**EXERCISE DIRECTIONS:** Starting at the first line of the listing below, repeat each line exactly until the line containing "scene.camera = cam_ob", which you include. Leave out pictures.

**DATASET EXCERPT:**
◆ ◆ ◆ ◆ ◆

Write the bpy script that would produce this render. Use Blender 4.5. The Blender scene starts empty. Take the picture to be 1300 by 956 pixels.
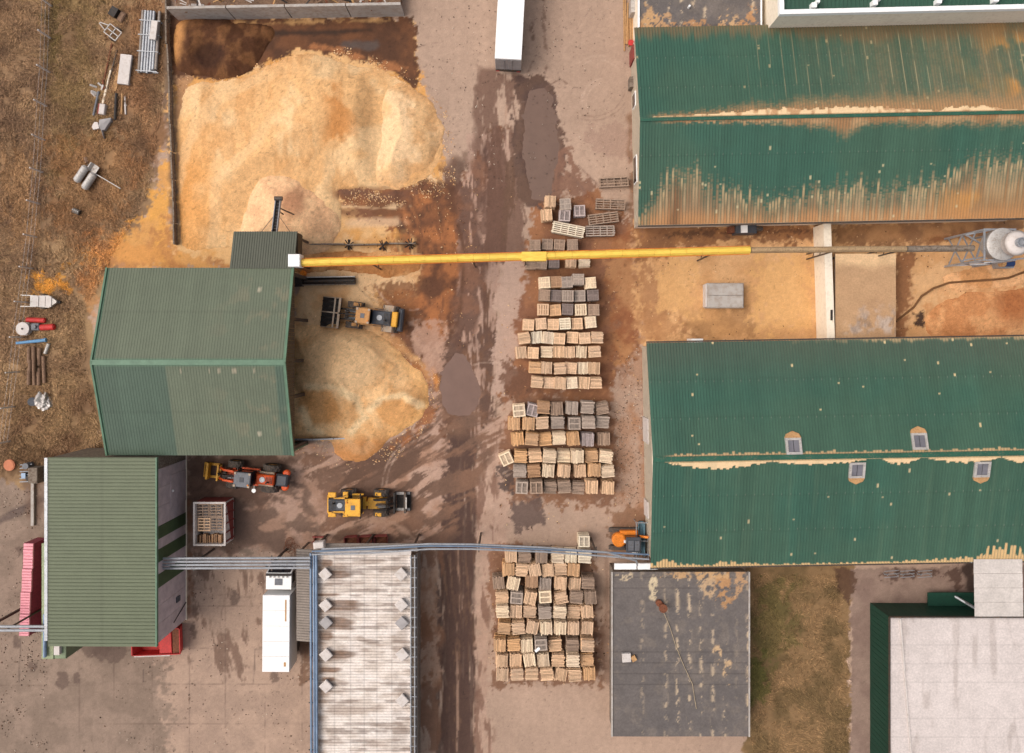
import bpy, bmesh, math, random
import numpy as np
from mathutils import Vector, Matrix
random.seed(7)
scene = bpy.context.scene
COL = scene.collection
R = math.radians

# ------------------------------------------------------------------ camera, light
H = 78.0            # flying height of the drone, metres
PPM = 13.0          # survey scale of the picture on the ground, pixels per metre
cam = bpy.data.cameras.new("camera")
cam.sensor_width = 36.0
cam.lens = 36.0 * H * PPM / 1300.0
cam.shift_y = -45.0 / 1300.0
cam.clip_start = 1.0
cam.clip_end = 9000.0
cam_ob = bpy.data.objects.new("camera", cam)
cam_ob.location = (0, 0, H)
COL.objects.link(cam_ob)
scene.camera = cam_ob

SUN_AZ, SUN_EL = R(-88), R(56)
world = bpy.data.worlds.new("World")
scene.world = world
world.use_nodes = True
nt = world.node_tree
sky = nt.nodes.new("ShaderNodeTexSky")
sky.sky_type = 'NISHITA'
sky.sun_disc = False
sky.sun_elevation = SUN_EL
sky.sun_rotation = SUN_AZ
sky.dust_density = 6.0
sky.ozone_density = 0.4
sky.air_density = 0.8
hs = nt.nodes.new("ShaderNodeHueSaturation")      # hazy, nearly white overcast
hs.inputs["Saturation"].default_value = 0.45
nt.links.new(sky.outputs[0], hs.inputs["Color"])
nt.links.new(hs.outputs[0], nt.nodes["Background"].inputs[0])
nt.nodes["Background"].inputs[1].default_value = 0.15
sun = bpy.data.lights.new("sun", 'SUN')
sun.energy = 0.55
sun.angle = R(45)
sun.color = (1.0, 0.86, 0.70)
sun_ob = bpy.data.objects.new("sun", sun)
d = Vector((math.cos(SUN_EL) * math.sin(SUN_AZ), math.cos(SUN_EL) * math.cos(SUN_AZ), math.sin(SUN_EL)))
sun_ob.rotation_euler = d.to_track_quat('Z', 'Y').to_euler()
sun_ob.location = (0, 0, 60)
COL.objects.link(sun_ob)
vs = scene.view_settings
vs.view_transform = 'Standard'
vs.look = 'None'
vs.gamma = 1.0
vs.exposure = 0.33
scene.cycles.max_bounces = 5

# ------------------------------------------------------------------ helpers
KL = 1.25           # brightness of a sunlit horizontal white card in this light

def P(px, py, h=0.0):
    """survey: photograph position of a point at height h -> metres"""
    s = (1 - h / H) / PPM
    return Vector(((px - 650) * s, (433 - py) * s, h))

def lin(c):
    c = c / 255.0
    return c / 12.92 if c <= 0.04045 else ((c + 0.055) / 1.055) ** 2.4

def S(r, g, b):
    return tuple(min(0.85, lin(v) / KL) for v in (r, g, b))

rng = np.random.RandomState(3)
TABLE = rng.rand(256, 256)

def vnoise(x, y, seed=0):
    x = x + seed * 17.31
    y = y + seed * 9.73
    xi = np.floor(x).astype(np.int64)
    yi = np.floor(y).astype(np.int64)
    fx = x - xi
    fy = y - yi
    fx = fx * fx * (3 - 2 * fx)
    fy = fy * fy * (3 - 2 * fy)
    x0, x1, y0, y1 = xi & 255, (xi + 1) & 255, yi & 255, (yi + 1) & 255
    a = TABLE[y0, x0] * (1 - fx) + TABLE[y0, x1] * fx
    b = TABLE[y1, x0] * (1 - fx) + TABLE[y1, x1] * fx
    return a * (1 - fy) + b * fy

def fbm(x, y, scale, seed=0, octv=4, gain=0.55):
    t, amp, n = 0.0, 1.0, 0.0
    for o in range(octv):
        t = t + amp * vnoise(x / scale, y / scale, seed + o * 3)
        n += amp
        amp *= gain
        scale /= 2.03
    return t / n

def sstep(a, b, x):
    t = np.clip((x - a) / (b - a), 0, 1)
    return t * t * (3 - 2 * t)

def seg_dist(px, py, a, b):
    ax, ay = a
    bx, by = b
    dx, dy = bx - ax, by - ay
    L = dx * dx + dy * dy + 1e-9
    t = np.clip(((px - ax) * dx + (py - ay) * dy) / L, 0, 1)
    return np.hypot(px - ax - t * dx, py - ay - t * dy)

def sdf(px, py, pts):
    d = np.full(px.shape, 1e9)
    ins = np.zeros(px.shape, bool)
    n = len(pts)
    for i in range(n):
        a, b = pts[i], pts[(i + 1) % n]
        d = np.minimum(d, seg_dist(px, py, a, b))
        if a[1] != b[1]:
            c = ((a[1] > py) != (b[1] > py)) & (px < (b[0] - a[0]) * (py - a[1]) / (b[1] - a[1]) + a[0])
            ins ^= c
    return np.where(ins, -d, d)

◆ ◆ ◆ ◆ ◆

**RESPONSE TO THIS EXERCISE:**
Write the bpy script that would produce this render. Use Blender 4.5. The Blender scene starts empty. Take the picture to be 1300 by 956 pixels.
import bpy, bmesh, math, random
import numpy as np
from mathutils import Vector, Matrix
random.seed(7)
scene = bpy.context.scene
COL = scene.collection
R = math.radians

# ------------------------------------------------------------------ camera, light
H = 78.0            # flying height of the drone, metres
PPM = 13.0          # survey scale of the picture on the ground, pixels per metre
cam = bpy.data.cameras.new("camera")
cam.sensor_width = 36.0
cam.lens = 36.0 * H * PPM / 1300.0
cam.shift_y = -45.0 / 1300.0
cam.clip_start = 1.0
cam.clip_end = 9000.0
cam_ob = bpy.data.objects.new("camera", cam)
cam_ob.location = (0, 0, H)
COL.objects.link(cam_ob)
scene.camera = cam_ob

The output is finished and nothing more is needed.